BMW 328

The BMW 328 is a sports car  made by BMW  between 1936 and 1940, designed by Fritz Fiedler. It featured many advanced features for its time, such as a tubular space frame and a hemispherical combustion chamber engine. It was much praised at the time for its performance and handling, proving to be suitable not only for the BMW factory drivers, but also perfect for everyday motoring.

The BMW 328 won many races, including the prestigious Mille Miglia  - a class win in 1938 and the outright winner (with a streamlined body) in 1940. It also won the RAC Rally in 1939 and came in fifth overall (first in its class) in the 1939 Le Mans 24  hours.

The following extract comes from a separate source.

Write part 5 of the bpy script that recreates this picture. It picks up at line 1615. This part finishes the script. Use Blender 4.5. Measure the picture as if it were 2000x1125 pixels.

After the Second World War, the manufacturing plant in Eisenach  where the 328 had been built found itself in the Russian occupation zone, and automobile manufacturing in Eisenach would follow a state directed path until German Reunification  in 1989. One of the Mille Miglia 328 car (disguised as a Frazer Nash) and BMW's technical plans for the car were taken from the bombed BMW factory by English representatives from the Bristol Aeroplane Company  and Frazer Nash companies. Fiedler, the BMW engineer, was persuaded to come too. Bristol Cars was set up to build complete cars, called Bristols, and would also supply engines to Frazer Nash for all their post-war cars. The first Bristol car, the 400 was heavily based on the BMW plans. This Bristol engine was also a common option in AC cars, before the Cobra.

  • The engine has hemispherical or cross flow combustion chambers.
  • The intake valves are opened by the usual overhead valve push rod arrangement of a side cam, push rods, and rocker arms.
  • The exhaust valves, on the other side of the cylinder head, are opened by the same cam shaft, vertical push rods, rocker arms, horizontal push rods, and a second set of rocker arms.

In 1999 the BMW 328 was named one of 25 finalists for Car of the Century by a worldwide panel of automotive journalists.